I've got a slightly different perspective, being the wife in our riding duo - although our situation was a little different in that we went through MSF together and started riding at the same time. After moving out to California, however, I really got into riding, and he pretty much just stuck with commuting. I've finally started dragging him out for the fun of it, and he's gotten a lot better a lot quicker, partially because he not only was willing to listen to my advice, but also took it and used it. Not fair! What took me a few years, blood, sweat, tears, and time in the saddle to figure out, he managed to assimilate in about 1 year
My advice from a woman's perspective: don't give advice unless it's truly needed (ie very dangerous behavior) or she asks for it; hook her up with other people to ride with and other newb friendly groups; let her take the reins and lead you around places and afterwards, keep your mouth shut unless she asks for advice - and then, keep it concise; still keep riding your rides even if she can't come, otherwise, she'll feel like she's holding you back.
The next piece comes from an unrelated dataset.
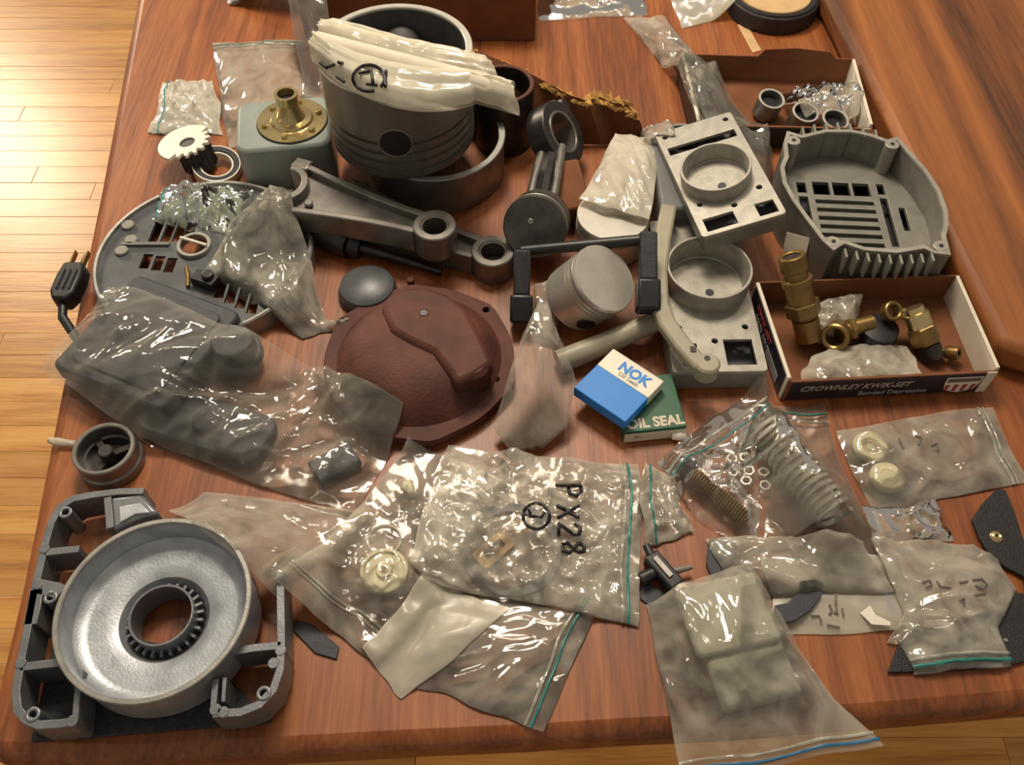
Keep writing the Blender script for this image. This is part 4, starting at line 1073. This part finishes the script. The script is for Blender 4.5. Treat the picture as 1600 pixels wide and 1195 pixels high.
# ---- pouch over pale piston
bag('shiny_pouch', 'shiny clear pouch of thin rings lying over the pale piston', [((962, 210), (1030, 218)), ((934, 265), (1026, 280)), ((906, 312), (1014, 346))], [.040, .046, .047], M['filmw'], (44, 44), .006, .006, 30, (1.4, .35), .35, free=True)
bag('film_sheet', 'scrap of clear film between the pouch and the upper housing', [((1000, 182), (1050, 190)), ((1000, 250), (1046, 262))], .02, M['film2'], (20, 24), .006, .006, 36)
bag('film_sheet', 'hazy film under the black puller jaw by the aluminium piston', [((832, 452), (872, 430)), ((835, 520), (874, 540))], [.012, .008], M['film2'], (22, 26), .006, .004, 26, free=True)
# ---- over the grille cover
bag('crumpled_bag', 'greenish crumpled bag on top of the round grille cover', [((252, 284), (392, 284)), ((236, 332), (352, 352))], .03, M['filmg'], (44, 36), .014, .012, 40, zips=(('L', .04, M['teal'], .0007),))
bag('clear_bag', 'crinkled clear bag stretching from the grille cover to the rusty cover', [((388, 268), (446, 250)), ((345, 350), (462, 340)), ((315, 405), (482, 400)), ((400, 475), (506, 480)), ((470, 520), (545, 500))], [.06, .04, .035, .02, .012], M['film2'], (50, 66), .010, .007, 20, (1.4, .5), .2)
# ---- big bag with the black box
k0, z_ = ground(248, 560)
bxm = thing('charcoal_box', 'square charcoal plastic box inside the big clear bag', 'box', (k0.x, k0.y, TZ + .012), ang((180, 440), (330, 500)) + .02)
MB().plate(rrect(-.062, -.062, .062, .062, .008), 0, .020).build('body', 'gbox', bxm, bevel=.003); MB().plate(rrect(-.05, -.05, .05, .05, .008), .020, .0225).build('lid', 'gbox', bxm, bevel=.0015)
k0, z_ = ground(378, 570)
kn = thing('charcoal_dial', 'round charcoal dial inside the big clear bag beside the square box', 'dial', (k0.x, k0.y, TZ + .012))
MB().cyl(.020, 0, .026, 32, None, .002).build('cap', 'gbox', kn); MB().cyl(.024, 0, .010, 32, None, .002).build('skirt', 'gbox', kn)
k0, z_ = ground(330, 672)
kp = thing('charcoal_plate', 'flat charcoal plate in the lower part of the big clear bag', 'plate', (k0.x, k0.y, TZ + .003), -.35)
MB().plate(rrect(-.060, -.026, .060, .026, .012), 0, .010).build('plate', 'gbox', kp, bevel=.002); MB().cyl(.012, .01, .016, 24).build('stud', 'gbox', kp)
k0, z_ = ground(525, 730)
kq = tag(MB().box((0, 0, .004), (.040, .026, .008)).build('grey_block', 'gbox', None, (k0.x, k0.y, TZ + .002), .0015), 'small grey block in the open end of the big clear bag', 'block'); kq.rotation_euler.z = .6
bag('big_clear_bag', 'big clear plastic bag around a charcoal box, hanging over the left edge', [((150, 414), (35, 545)), ((330, 490), (200, 652)), ((500, 560), (380, 735)), ((634, 640), (556, 790))], [.05, .045, .025, .018], M['film'], (70, 84), .006, .008, 13, (.7, 1.6), .55, cont=(bxm, kn, kp, kq), slope=.7)
# ---- lower middle-left bag over the blower housing
k0, z_ = ground(440, 880)
br_ = tag(MB().tube([(-.012, -.008, .004), (0, 0, .006), (.012, .010, .004)], [.003, .005, .003], 12).build('tan_plug', 'tan', None, (k0.x, k0.y, TZ + z_ + .001)), 'small tan plastic piece inside the clear bag beside the blower housing', 'plastic piece')
bag('clear_bag', 'limp clear bag between the big bag and the cast blower housing', [((246, 772), (300, 735)), ((318, 840), (470, 760)), ((398, 905), (575, 790)), ((440, 945), (470, 920))], [.04, .03, .015, .01], M['film2'], (44, 44), .008, .007, 20, (1, .6), -.4, cont=(br_,))
# ---- tent of film right of rusty cover
bag('clear_bag', 'stiff clear bag standing up beside the rusty cover', [((846, 478), (856, 480)), ((812, 540), (880, 545)), ((790, 610), (900, 600)), ((772, 670), (888, 668)), ((800, 706), (850, 700))], [.070, .056, .036, .012, .006], M['film2'], (44, 54), .010, .012, 18, (1.6, .5), 0, slope=1.3, free=True)
# ---- wheel bag
k0, z_ = ground(602, 898)
wh = thing('plastic_pulley', 'cream plastic pulley with centre hole inside a clear zip bag', 'pulley', (k0.x, k0.y, TZ + .0025))
rw = 37 * S(602, 898)
MB().lathe([(.0035, 0), (rw, 0), (rw, .007), (rw - .0012, .0075), (rw - .0028, .0075), (rw - .0035, .005), (.007, .0045), (.006, .008), (.0035, .008)], 56, None, True).build('disc', 'cream', wh)
MB().ring(.0036, .0022, .0, .0085, 20).build('hub', 'tan', wh)
k0, z_ = ground(601, 846)
rg = tag(MB().ring(.0145, .0128, 0, .002, 40).build('clear_ring', 'white', None, (k0.x, k0.y, TZ + .002)), 'thin white plastic ring above the cream pulley', 'ring')
plugs = []
for i, (px, py, rz_, lab) in enumerate(((630, 772, .9, 'cream oval bead, left of the pair in the pulley bag'), (645, 778, 1.9, 'cream oval bead, right of the pair in the pulley bag'))):
    k0, z_ = ground(px, py)
    o = tag(MB().lathe([(0, 0), (.003, .0005), (.0042, .004), (.0036, .009), (.002, .012), (0, .0125)], 16, T(0, 0, .0045) @ RY(PI / 2)).build('cream_bead', 'cream', None, (k0.x, k0.y, TZ + .002)), lab, 'bead', 'cream beads'); o.rotation_euler.z = rz_; plugs.append(o)
k0, z_ = ground(655, 805)
rd = tag(MB().tube([(-.003, .014, .003), (0, 0, .003), (.004, -.012, .003)], .0012, 8).build('metal_pin', 'steel', None, (k0.x, k0.y, TZ + .001)), 'thin steel pin under the cream beads', 'pin')
bag('zip_bag', 'clear zip bag holding the cream pulley and a thin ring', [((640, 692), (790, 740)), ((545, 810), (720, 900)), ((470, 905), (620, 1000)), ((446, 934), (585, 1032))], [.006, .006, .005, .003], M['film2'], (50, 60), .004, .005, 22, (1, .7), .6, cont=(wh, rg, rd, *plugs), zips=(('v', .88, M['clearzip'], .0012), ('v', .90, M['clearzip'], .0009)))
bag('zip_bag', 'clear zip bag with a teal seal lying lowest in the front middle', [((690, 930), (950, 935)), ((665, 1000), (905, 1010)), ((640, 1070), (848, 1140))], .003, M['film2'], (50, 50), .005, .004, 20, (.5, 1.2), .2, zips=(('R', .90, M['teal'], .0010), ('R', .86, M['clearzip'], .0012)))
bag('frosted_bag', 'flat frosted plastic sleeve below the cream pulley', [((662, 900), (800, 950)), ((610, 962), (710, 1030)), ((566, 1012), (628, 1086))], .008, M['film4'], (36, 40), .003, .0015, 14)
# ---- marked zip bag
k0, z_ = ground(772, 862)
cl = thing('cream_block', 'pale rectangular gasket seen through the marked zip bag', 'gasket', (k0.x, k0.y, TZ + z_ + .002), .75)
MB().plate(rrect(-.017, -.009, .017, .009, .003), 0, .004, [rrect(-.010, -.004, .010, .004, .002)]).build('gasket', 'tan', cl)
k0, z_ = ground(800, 860)
dk = tag(MB().ring(.042, .034, 0, .003, 48).build('grey_ring', 'grey', None, (k0.x, k0.y, TZ + z_ + .001)), 'wide grey sealing ring seen through the marked zip bag', 'ring')
bg = bag('marked_zip_bag', 'milky zip bag with black handwriting and a teal seal', [((700, 690), (1000, 718)), ((668, 780), (1006, 790)), ((640, 880), (1004, 880)), ((690, 918), (1000, 974))], [.012, .014, .014, .008], M['film3'], (70, 60), .012, .008, 30, cont=(cl, dk), zips=(('R', .945, M['teal'], .0011), ('R', .915, M['clearzip'], .0014)))
# handwriting: PX28 reading downwards, ringed numeral beside it
def rot_txt(cx, cy, strokes, k): return [[(cx - b * k, cy + a * k) for a, b in st] for st in strokes]
Pl = [[(0, -8), (0, 10)], [(0, -8), (5, -9), (8, -5), (6, 0), (0, 1)]]
Xl = [[(0, -8), (9, 8)], [(9, -8), (0, 8)]]
Nl = [[(0, -4), (3, -8), (8, -7), (8, -3), (0, 8), (9, 8)]]
El = [[(5, 0), (1, -4), (3, -8), (7, -8), (8, -4), (5, 0), (1, 4), (2, 8), (7, 8), (8, 3), (5, 0)]]
for k_, (cx, cy) in zip((Pl, Xl, Nl, El), ((890, 758), (888, 790), (890, 818), (896, 846))): scribble(bg, rot_txt(cx, cy, k_, 2.1), r=.0016)
scribble(bg, [arc_px(838, 806, 21, 20, 20, 385)], r=.0014); scribble(bg, [[(826, 796), (830, 806), (846, 808), (850, 800)]], r=.0013)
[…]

As for the feelings of trepidation - you'll have that no matter what. We (as a couple) have been riding for over 7 years now, and I still have a (mild) worry every time he gets on the bike. I would imagine the same goes for him. We don't voice this to each other, it's just something you have to accept. I do find, however, that I worry about him less when we are together (even if we're in different groups and can't really see each other) than I do when he's alone. Find what you love about riding, and allow her to find what she loves about it...it's okay if you are into different aspects of riding (something I'm now working at getting better about).